28.4.10

O antigo fiscal do mercado de Vila do Conde

Da lista de coisas que um homem não deve fazer ou dizer em público, esta vem à cabeça e menciona a proibição das lágrimas no sexo masculino. Mas não me contenho e não as contenho: ando com vontade de chorar desde ontem à noite.

Vai fazer cinco anos em Maio. O antigo fiscal do Mercado de Vila do Conde já está meio impaciente quando lhe chegamos à porta. A velhice em vez de lhe ter levado o cabelo, pintou-o de branco. A pele tem a cor saudável da beira-mar. Está muito bem posto para um homem de 70 anos. Nesse dia de 2005 talvez estivesse mais consumido pelo nervoso miudinho, é que a televisão quase não o via sem ser a preto e branco e sem ser um homem dos anos sessenta, de calções e camisola de manga curta, de meias pelos joelhos, com uma bola branca na mão. E ele, mais baixo do que a bandeirola de canto, juraria nesse princípio de tarde e a pés juntos, que quando pé direito encostou da bola disse logo :"é golo". Estamos a falar da única vitória europeia do Sporting. Estamos a falar na final da Taças das Taças de 1964, em Antuérpia, com o MTK da Hungria. Estamos a falar do cantinho do Morais. Estamos a falar com ele.

O céu de Vila do Conde partilha nuvens brancas sobre um fundo azul pálido. O lugar é o parque da cidade e ao lugar chamaram Parque João Paulo II. Sigo pelo carreiro e tenho ao meu lado o João Morais. Ele recusa qualquer ajuda ou amparo para fazer o percurso. A perna esquerda cedeu à passagem do tempo e faz uma curva para fora. O ângulo do arco podia ser o mesmo daquel eem que a bola saiu do pé direito, num canto batido à esquerda do ataque, e foi morrer junto ao poste mais longe, onde está a parte lateral da rede da baliza. Por momentos não estou em mim. Sigo passo a passo em confidências sobre futebol e a vida com o homem que um dia deu a Sporting a primeira e única taça europeia. 

Ontem à noite o telefone tocou para dizer que o Morais tinha morrido. 
Andei com a fita das cassetes para trás e para a frente para me lembrar que o João, que insistiu para o tratar por tu,  deixou o Sporting em 1969 e que esteve 36 anos sem pôr os pés em Alvalade :" só vou onde sou convidado". 
Quando estamos a falar do golo, do cantinho do Morais, ele diz que o golo não é dele e que o disse logo no campo quando os companheiros iam gritando ei grande golo: ""Não foi meu.
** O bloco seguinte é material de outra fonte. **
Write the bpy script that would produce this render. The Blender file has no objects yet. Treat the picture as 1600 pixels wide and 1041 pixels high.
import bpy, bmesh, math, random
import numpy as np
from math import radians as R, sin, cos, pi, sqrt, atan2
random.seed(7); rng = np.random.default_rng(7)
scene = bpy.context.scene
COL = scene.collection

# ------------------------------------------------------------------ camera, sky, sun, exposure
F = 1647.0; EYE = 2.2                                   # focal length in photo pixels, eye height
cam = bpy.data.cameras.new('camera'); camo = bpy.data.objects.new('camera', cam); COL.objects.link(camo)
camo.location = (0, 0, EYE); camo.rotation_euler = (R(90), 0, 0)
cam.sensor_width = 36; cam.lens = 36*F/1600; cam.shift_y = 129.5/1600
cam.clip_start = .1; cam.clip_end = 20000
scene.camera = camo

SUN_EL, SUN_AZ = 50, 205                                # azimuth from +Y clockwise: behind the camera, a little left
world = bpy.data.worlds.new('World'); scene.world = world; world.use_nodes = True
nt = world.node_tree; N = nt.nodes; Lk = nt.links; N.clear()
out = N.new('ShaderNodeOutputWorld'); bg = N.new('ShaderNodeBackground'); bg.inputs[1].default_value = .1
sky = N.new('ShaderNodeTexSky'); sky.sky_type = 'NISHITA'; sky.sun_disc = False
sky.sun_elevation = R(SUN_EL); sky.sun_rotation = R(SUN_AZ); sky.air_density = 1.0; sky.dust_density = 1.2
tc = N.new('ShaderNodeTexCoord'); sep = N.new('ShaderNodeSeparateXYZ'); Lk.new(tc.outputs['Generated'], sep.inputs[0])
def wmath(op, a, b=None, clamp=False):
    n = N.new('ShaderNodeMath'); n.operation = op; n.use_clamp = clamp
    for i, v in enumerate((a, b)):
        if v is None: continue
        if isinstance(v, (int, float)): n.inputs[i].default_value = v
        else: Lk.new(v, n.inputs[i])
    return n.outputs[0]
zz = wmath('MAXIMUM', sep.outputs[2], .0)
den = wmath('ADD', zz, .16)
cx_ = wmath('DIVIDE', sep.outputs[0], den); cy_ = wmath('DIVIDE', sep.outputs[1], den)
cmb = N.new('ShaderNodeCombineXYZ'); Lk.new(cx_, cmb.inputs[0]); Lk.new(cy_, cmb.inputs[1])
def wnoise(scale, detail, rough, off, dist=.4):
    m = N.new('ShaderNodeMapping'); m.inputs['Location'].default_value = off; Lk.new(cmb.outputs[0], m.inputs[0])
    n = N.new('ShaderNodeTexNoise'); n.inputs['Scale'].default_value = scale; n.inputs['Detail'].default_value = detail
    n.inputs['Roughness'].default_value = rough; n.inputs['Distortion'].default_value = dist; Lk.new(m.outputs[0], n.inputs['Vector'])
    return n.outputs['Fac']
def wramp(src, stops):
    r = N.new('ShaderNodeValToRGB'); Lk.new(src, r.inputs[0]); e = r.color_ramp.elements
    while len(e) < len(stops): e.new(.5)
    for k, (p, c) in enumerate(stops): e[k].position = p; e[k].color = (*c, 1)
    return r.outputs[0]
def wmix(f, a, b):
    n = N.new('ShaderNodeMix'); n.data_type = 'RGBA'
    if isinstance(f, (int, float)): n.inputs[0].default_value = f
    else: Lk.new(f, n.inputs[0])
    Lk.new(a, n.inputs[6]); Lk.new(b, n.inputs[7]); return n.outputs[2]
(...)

Foi de nós que estamos aqui e dos que estão ali no banco". Sobre os leões no presente, dizia apenas isto: "eu não devo nada ao Sporting. O Sporting é que me deve a mim".

Nesse dia o João tinha 70 anos e estava aposentado. Despedimo-nos com um abraço e jurámos marcar um almoço que o tempo acabou por não confimar. Lembro-me de ter ficado todo empolgado para ouvir  no encontro seguinte as histórias do homem quando o homem era o antigo fiscal do mercado de Vila do Conde. Contaram-se cinco anos desde esse dia... muito mal contados, diga-se, agora que os segredos já não respiram.